The Corporate Debtor argued that the petition under Section 7 of the IBC is barred due to the pending civil suit in the Bombay High Court. The tribunal found this objection untenable, citing the Hon'ble NCLAT's decision in "Karan Goel Vs. M/s. Pashupati Jewellers," which held that a pending suit cannot be a ground to reject an application under Section 7 of the IBC. The tribunal emphasized that the petition under the IBC is independent of the civil suit and can proceed concurrently.

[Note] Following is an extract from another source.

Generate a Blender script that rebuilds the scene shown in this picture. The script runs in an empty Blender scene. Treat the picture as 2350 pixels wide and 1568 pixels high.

3. Technicalities in Summary Proceedings:

The Corporate Debtor contended that the Petitioner is not a financial creditor and that the petition was filed based on a purported power of attorney without specific instructions from the debenture holders. The tribunal referred to the notification by the Ministry of Corporate Affairs dated 27.02.2019, which allows a debenture trustee to file an application for initiating corporate insolvency resolution process (CIRP) on behalf of the financial creditor. The tribunal held that the rights of parties to seek CIRP cannot be subjected to technicalities and formalities. The Debenture Trustee, acting on behalf of the debenture holder with requisite authorization, is entitled to file the petition. The tribunal further noted that the procedural formality of obtaining written consent from the debenture holders does not negate the statutory rights to seek initiation of CIRP under the IBC.

Findings:

The tribunal found that the nature of the debt is a "Financial Debt" under Section 5(8) of the IBC and that there is a "Default" under Section 3(12) of the IBC. The essential requirements for admission of a petition under Section 7 of the IBC, i.e., existence of debt and default, were met. The tribunal appointed Mr. Jayesh Sanghrajka as the Interim Resolution Professional (IRP) and declared a moratorium under Section 14 of the IBC. The IRP is to carry out the public announcement of the initiation of CIRP and perform duties under Sections 18 and 15 of the IBC.

Conclusion:

The petition was admitted, and the commencement of the Corporate Insolvency Resolution Process was made effective from the date of the order. The tribunal emphasized that the objections raised by the Corporate Debtor were untenable and that the petitioner's rights under the Debenture Trust Deed and the Pari Passu Agreement were enforceable. The tribunal ordered the initiation of CIRP and the appointment of an IRP to oversee the process.